Jan Fischer with his future wife Hana Fischer

Jan Fischer with his future wife Hana Fischer

This is me and my future wife Hana Fischer, nee Meisslova, in the center of Prague, on Na prikope Street. The photo was taken after the war in about 1946. My wife was Jewish. My wife was Jewish. She was born in Prague in 1921, but the family lived outside the capital. Her dad was a landowner. They were more Czech than us, but I don't know to what extent. She studied at high school for two years but didn't graduate. On returning to Prague I was faced with the problem of what to do. I was nothing. I had graduated from a German school. I didn't know what to do. Perhaps I could have studied, but if you are alone without a base or anything, things are difficult. As I didn't know what else to do, I decided for what I liked the best and what I had done in Terezin - the theater. A few other people who had been in the theater at Terezin got together, so there were about three or four of us. First of all, I lived with people who I knew in Prague - people from the art world I had met and such like. Then I applied for an apartment with Frantisek Jiska, a friend and actor. We got a two-room place where we stayed together. He later got married and threw me out. I then moved in with my future wife who had a one-room apartment.
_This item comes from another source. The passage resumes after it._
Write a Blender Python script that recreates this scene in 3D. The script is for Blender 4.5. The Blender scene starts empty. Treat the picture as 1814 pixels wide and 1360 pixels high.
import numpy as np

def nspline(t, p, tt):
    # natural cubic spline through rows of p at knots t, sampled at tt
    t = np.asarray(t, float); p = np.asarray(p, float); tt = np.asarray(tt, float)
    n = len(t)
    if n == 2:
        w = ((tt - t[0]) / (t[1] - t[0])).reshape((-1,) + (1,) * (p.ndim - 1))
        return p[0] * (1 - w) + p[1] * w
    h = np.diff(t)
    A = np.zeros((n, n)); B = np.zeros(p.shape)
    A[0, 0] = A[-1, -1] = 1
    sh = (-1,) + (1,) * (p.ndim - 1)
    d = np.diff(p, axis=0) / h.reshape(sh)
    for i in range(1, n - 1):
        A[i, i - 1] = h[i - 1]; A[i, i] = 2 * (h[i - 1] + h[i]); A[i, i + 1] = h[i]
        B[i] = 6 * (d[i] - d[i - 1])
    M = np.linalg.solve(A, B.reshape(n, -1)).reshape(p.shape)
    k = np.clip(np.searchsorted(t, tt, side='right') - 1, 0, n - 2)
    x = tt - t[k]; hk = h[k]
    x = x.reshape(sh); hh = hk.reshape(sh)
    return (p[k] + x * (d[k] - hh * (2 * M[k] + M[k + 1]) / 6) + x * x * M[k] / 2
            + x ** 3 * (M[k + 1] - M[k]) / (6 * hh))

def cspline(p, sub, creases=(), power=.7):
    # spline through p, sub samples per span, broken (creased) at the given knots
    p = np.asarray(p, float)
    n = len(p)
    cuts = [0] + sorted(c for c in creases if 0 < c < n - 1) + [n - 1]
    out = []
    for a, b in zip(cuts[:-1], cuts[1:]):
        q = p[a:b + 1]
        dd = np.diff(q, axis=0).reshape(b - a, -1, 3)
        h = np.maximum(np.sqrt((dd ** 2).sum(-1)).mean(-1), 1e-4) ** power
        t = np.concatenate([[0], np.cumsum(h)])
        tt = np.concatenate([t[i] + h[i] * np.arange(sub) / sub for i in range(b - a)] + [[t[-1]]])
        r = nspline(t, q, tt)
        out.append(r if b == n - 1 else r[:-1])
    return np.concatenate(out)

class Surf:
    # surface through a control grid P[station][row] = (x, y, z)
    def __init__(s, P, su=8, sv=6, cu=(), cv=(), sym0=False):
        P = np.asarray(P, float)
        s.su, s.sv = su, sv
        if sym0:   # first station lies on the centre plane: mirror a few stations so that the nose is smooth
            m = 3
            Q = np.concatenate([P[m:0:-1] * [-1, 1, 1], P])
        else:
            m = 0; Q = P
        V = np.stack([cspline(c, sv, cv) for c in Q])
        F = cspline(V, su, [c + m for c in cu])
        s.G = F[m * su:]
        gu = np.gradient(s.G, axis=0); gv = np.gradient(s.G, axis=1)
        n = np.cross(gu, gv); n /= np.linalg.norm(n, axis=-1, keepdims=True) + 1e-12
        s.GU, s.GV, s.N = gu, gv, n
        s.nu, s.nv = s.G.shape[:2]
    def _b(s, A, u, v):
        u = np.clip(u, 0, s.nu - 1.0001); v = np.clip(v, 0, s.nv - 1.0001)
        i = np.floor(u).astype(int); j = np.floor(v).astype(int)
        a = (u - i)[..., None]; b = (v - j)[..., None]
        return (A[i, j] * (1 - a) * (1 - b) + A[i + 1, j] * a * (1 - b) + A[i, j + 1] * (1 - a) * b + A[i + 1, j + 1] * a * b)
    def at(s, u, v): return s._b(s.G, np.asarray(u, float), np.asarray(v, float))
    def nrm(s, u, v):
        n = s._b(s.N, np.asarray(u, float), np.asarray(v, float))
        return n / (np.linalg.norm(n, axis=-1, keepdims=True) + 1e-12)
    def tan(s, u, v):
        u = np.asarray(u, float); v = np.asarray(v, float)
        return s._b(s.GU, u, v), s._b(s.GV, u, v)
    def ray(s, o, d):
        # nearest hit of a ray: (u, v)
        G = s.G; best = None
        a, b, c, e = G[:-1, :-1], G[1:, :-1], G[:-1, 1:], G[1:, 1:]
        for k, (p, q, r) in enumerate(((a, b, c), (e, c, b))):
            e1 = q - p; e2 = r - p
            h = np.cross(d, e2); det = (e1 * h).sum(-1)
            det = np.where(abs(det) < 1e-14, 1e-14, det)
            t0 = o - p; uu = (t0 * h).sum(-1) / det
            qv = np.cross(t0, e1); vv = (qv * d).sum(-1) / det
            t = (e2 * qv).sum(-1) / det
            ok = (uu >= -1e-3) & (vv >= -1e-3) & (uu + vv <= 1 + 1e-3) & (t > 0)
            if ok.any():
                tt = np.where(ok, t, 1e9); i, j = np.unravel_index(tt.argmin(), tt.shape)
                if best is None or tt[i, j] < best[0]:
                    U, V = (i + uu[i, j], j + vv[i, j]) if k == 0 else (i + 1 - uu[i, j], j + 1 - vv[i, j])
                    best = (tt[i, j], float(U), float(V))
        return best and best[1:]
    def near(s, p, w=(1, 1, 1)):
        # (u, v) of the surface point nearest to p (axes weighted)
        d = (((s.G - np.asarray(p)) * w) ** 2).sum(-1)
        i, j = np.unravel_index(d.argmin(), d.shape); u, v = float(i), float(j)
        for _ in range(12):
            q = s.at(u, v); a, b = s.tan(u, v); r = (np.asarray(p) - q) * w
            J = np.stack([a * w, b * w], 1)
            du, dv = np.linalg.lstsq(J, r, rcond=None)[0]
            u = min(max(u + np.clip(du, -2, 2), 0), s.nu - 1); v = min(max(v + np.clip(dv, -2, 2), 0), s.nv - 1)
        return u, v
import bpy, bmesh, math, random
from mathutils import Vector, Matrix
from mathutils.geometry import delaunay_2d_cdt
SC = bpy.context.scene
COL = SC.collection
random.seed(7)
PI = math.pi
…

She had arrived in Prague before me - she had been deported back to Terezin earlier; a series of transports had returned to Terezin, as the Germans didn't have anywhere else to put people. So she was there at the very end of the war and went straight on to Prague where she managed to get a small apartment. People from the concentration camps were given apartments. Whoever wanted one could have registered with the Jewish community, but all they had to do was go to the National Committee. We had no papers though.